John Neumeier, fascinado con Mahler, luego de coreografiar el cuarto movimiento de la Sinfonía no. 3, enseguida se dispuso a coreografiar los restantes movimientos. No sabía que casi en el mismo momento, Maurice Béjart había tomado la misma decisión, sin que el uno conociese el proyecto del otro: en 1974 Béjart estrenó el nietzscheano “Ce que l’amour me dit”, sobre los tres últimos movimientos de la Sinfonía no. 3.
En el programa de mano, John Neumeier se refiere a que su reflexión sobre el “universo musical de Gustav Mahler sin dudas influenció sobre la propia coreografía”. Sin embargo, precisa que no intentó ilustrar los temas de la partitura por medio de la danza.
Y agrega el coreógrafo algo muy revelador:
“Es quizás el aspecto paradójico de su música lo que me seduce tanto, una paradoja que, en mi opinión, se asemeja al principio fundamental de la danza. La danza utiliza al cuerpo humano como un instrumento, haciéndolo evolucionar en un conjunto organizado para elevarlo a un nivel metafísico o espiritual y alcanzar una dimensión sobrehumana.

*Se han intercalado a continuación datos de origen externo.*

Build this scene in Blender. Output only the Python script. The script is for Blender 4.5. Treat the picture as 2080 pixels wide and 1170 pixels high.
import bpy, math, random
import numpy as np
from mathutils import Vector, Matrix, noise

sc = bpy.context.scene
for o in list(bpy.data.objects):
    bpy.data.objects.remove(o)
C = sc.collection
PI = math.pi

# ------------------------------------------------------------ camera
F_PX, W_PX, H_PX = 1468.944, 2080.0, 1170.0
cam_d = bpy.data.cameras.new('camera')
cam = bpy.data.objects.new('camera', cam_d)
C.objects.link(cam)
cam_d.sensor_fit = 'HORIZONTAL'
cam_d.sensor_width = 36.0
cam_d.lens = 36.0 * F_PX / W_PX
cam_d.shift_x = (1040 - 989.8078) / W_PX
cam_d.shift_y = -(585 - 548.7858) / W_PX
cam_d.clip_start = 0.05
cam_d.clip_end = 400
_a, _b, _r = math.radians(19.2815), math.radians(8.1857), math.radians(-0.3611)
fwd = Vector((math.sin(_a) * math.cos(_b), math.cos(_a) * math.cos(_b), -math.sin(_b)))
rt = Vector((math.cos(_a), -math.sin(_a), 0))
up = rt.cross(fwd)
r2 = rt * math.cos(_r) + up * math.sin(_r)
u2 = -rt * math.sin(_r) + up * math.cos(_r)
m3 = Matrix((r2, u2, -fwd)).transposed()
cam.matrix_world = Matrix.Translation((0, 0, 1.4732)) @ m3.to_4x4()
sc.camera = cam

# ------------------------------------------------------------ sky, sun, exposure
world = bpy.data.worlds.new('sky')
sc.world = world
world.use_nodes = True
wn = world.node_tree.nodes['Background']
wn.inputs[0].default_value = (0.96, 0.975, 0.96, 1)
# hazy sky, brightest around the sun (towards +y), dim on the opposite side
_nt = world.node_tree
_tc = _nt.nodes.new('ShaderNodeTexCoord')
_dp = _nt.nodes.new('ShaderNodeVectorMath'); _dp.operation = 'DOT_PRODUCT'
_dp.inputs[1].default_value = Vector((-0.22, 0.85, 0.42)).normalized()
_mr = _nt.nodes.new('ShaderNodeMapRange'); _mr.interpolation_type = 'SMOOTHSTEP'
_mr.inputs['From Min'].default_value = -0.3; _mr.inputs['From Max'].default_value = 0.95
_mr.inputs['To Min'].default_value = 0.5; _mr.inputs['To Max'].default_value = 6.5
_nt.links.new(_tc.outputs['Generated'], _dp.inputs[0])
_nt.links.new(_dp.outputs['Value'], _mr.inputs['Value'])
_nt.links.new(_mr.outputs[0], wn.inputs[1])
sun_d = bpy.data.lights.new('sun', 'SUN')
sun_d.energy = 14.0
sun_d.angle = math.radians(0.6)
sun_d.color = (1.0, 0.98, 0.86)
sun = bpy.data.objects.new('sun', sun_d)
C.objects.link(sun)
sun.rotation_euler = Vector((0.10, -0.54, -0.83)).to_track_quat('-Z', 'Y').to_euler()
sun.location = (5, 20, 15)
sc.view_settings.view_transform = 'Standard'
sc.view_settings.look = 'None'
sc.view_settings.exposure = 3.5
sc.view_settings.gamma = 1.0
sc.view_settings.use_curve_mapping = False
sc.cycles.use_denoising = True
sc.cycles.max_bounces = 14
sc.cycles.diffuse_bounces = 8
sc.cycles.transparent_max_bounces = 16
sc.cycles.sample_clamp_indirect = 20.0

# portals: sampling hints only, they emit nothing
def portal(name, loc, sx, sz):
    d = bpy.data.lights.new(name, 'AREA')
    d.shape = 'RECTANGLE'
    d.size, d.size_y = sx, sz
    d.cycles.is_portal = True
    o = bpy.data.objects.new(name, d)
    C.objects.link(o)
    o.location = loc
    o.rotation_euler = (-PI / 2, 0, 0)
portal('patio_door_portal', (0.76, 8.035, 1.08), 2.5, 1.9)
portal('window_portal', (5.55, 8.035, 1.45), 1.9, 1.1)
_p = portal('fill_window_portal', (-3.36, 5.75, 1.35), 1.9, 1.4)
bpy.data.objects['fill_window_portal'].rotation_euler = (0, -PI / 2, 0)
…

Como espectador, yo puedo sentir los movimientos del bailarín, porque yo sé moverme igualmente…Tengo consciencia de su significación en el plano físico, el psíquico y el emocional. Así, puedo identificarme con el intérprete y soy también capaz de evaluar las cualidades psíquicas y el sentido metafísico de sus figuras y movimientos. Sucede lo mismo con la música de Mahler. El compositor nos lleva gracias a ella a universos que nos son familiares, porque se inscriben en lo más profundo de nosotros”.
Es decir, un paralelismo estético entre lo que es “universal” en Mahler en ese sentido en que cada emoción, idea, noción o concepto que pueda reflejar halle un eco en consecuencia en los receptores, y la relación de correspondencia expresiva que se establece entre el coreógrafo y los bailarines que observa como espectador.
La nietzscheana, panteísta, lírica y mística Sinfonía no. 3 de Mahler, es formalmente para Neumeier una materia arquitectónica, como si ese “instinto” que lo guió lo hubiese conducido a construir con el movimiento y el gesto una catedral, en la que los solistas, los pas de deux y trois “individualizan” el conjunto, que es colosal, como la partitura de Mahler.
Sí, como dice el coreógrafo no se propuso “ilustrar” la música por medio de la danza, pero la correlación puramente visual y cinética con las que reciproca al sonido es pasmosa. Puede hablarse de una cierta ósmosis. Mahler ha sido trasladado al campo de las tres dimensiones.
Es por ello que este viaje iniciático y filosófico, con sus resonancias cósmicas y religiosas, puede ser considerado eminentemente abstracto, aunque no lo es: esa no fue la intención del coreógrafo, que le insufló su propia visión “poética” a los indicadores expresivos de Mahler, ni mucho menos la de éste, el gran post-romántico.
Este exacto equilibrio, inefable, entre lo abstracto y lo que no lo es –en principio–, ya tampoco es ni con mucho una pieza “narrativa”, hace de la Sinfonía no. 3 de Mahler, según Neumeier, una obra de un alcance particular.